Enhanced AML and KYC processes through compliance-driven automation reduce manual overhead and bolster risk management (Source 3). Rather than each institution in a chain conducting duplicative checks, a single digital compliance layer can satisfy multiple jurisdictions' requirements, provided the underlying standards are aligned. EY analysis notes that these improvements in efficiency and security can simultaneously lower cross-border transaction costs, directly benefiting customers (Source 3).
Cross-border interoperability of national digital payment systems eliminates the need for currency conversions and simplifies money flows (Source 5). Most current digital payment systems are real-time payment systems; when integrated with each other, efficiency in cross-border transactions can be greatly enhanced. The result for end-users is reduced transaction fees, faster settlement, and lower currency conversion costs.
A non-trivial portion of current costs, however, is due to inefficiencies and frictions, not just legitimate compliance expenses (Source 6). The decline in correspondent banking networks over the past decade—evident in all regions—combined with rising payment volumes has concentrated market power and likely contributed to rent-seeking (Source 6). Digitisation addresses both the structural and the rent-seeking components of cost.
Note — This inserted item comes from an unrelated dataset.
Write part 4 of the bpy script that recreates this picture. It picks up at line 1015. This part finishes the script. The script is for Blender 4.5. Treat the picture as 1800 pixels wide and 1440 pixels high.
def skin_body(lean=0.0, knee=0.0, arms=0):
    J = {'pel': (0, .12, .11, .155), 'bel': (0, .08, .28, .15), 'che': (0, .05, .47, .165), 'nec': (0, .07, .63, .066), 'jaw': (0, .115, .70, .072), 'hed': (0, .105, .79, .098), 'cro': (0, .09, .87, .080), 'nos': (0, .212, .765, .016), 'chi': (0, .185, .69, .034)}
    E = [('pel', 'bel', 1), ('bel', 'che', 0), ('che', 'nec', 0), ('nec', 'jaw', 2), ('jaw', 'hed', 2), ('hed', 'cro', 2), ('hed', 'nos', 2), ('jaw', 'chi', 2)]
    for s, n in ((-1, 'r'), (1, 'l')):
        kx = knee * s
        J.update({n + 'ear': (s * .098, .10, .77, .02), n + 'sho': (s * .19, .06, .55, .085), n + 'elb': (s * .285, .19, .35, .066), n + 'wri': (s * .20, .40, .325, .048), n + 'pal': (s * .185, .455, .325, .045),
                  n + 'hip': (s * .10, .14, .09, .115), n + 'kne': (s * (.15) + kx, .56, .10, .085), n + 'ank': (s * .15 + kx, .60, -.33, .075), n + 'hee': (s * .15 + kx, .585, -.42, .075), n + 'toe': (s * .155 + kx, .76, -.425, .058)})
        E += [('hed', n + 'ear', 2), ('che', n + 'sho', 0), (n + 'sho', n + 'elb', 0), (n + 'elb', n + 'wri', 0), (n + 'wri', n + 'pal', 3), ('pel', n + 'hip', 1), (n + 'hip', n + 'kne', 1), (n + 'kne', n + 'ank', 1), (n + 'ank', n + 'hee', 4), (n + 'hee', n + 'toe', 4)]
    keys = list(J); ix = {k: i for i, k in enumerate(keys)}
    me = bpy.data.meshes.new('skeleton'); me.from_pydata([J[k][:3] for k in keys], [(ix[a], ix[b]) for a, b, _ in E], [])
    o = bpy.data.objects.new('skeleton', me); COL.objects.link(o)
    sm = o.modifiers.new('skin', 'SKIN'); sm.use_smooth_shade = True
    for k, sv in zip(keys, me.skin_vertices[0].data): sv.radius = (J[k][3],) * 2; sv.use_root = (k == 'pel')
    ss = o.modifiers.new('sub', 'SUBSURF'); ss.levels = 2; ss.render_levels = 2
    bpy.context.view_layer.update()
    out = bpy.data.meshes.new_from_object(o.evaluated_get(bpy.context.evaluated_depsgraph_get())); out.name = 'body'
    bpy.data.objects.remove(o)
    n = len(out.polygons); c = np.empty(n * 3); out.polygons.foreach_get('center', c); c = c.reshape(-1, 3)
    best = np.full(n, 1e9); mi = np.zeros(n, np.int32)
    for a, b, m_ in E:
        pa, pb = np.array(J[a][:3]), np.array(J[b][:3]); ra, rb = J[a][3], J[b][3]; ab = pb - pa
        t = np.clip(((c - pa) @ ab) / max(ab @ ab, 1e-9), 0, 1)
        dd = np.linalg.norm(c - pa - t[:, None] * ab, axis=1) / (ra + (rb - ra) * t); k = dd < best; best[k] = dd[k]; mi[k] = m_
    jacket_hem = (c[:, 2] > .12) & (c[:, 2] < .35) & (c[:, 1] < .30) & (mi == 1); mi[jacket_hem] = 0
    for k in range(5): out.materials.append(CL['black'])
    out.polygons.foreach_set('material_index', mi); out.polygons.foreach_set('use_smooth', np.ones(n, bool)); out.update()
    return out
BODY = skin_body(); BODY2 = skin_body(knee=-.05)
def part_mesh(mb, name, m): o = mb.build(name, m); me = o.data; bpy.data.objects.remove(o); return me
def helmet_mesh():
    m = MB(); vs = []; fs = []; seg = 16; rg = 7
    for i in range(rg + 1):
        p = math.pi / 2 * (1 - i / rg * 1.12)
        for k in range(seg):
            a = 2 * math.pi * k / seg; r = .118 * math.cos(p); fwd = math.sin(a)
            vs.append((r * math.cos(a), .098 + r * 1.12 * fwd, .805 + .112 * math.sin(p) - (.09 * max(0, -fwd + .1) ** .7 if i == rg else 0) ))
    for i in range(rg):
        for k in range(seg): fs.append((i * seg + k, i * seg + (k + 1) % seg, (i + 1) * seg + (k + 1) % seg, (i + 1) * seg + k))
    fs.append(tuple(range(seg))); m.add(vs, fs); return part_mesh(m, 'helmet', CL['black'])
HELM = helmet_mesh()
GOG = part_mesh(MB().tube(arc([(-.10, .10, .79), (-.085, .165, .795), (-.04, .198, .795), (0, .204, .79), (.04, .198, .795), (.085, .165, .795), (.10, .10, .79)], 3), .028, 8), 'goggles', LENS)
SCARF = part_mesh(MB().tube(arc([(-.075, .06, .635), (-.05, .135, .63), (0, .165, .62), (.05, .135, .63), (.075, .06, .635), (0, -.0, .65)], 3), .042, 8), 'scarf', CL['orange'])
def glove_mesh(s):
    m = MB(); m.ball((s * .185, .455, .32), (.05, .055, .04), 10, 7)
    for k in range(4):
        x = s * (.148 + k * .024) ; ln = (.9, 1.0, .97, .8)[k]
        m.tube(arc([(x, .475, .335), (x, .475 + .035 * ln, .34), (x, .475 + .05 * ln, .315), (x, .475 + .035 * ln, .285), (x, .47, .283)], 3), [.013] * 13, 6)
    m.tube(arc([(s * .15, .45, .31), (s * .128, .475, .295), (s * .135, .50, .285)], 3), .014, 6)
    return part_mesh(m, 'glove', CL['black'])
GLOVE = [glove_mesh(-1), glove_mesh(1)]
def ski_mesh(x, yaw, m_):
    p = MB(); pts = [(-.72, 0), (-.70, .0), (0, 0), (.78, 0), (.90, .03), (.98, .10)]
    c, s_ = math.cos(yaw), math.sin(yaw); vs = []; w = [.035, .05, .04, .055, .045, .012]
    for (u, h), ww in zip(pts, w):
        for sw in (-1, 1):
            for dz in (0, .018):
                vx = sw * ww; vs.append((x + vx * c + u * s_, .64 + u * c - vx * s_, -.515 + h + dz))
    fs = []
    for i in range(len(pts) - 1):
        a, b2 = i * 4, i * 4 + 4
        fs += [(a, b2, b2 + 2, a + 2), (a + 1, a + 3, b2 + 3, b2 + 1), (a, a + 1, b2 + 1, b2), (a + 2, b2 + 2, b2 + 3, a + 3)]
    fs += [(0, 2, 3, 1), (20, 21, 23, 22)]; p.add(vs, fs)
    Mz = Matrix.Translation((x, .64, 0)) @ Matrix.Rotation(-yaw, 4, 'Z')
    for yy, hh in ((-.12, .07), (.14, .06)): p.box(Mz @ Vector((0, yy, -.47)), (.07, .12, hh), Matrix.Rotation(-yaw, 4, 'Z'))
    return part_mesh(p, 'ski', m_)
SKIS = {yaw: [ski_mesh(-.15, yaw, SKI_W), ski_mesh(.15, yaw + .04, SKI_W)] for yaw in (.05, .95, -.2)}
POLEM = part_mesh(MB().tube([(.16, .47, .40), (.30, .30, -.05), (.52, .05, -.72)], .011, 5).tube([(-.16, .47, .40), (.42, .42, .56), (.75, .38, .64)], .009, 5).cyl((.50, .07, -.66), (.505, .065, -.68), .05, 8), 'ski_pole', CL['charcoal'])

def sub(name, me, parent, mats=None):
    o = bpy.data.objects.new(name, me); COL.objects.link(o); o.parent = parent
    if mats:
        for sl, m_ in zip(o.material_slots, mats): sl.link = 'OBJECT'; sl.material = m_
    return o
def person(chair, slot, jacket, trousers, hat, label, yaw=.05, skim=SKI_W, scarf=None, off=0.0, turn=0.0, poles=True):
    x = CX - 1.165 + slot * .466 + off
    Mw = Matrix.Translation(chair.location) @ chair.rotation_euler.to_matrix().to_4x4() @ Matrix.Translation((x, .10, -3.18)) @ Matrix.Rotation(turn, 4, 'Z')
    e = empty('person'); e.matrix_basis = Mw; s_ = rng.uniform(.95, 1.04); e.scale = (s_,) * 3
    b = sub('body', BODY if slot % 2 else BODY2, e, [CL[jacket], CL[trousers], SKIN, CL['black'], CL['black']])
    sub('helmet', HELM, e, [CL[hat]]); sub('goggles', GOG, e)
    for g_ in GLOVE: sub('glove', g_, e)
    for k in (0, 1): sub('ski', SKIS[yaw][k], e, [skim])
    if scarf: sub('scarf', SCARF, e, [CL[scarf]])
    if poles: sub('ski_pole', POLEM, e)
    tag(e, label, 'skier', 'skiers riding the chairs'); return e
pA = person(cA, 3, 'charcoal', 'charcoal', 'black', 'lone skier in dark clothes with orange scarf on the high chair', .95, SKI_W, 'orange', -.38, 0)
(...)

Public sector support for developing domestic payment systems and harmonising rules can further lower compliance costs (Source 2), creating the infrastructure that private-sector innovation can build upon.
Challenges and the Path to Realising Gains
Realising the ADB's projected 50% cost and 80% time improvements requires overcoming significant coordination hurdles. Inconsistent implementation of rules and standards fragments interoperability and limits the benefits of digitalisation (Source 7). Even well-designed domestic fast payment systems fail to deliver cross-border efficiencies when they operate on incompatible technical standards, data formats, or regulatory frameworks.
The FSB report acknowledges that progress on the G20 roadmap for cross-border payments is not advancing as quickly as needed (Source 6). The roadmap, endorsed by G20 finance ministers in 2020, set ambitious targets for cost, speed, access, and transparency by 2027. With roughly one year remaining to the target deadline, the gap between ambition and implementation remains substantial.
Harmonising AML/CFT and data protection regulations across jurisdictions is necessary to reduce compliance burdens (Source 7). Since authorities responsible for AML/CFT regulations can vary from those responsible for payments systems or consumer protection, it is necessary to coordinate multiple domestic agencies, often with conflicting objectives (Source 7). Globally, the challenge multiplies. Open platform and public-good governance models, as advocated by the ECB, can avoid closed loops and discriminatory pricing (Source 2), ensuring that digitisation benefits accrue broadly rather than being captured by dominant platforms.
Innovation alone is insufficient; cross-border coordination and consistent implementation are equally critical (Source 6). The Asia-Pacific region, with its multiple bilateral and multilateral interoperability initiatives, demonstrates how marrying innovation and cross-border partnership can move the needle (Source 6). As public and private initiatives continue to align standards and build interoperable platforms, the ADB estimate provides a concrete benchmark for the cost and time savings that digitisation could unlock, contingent on coordinated global action.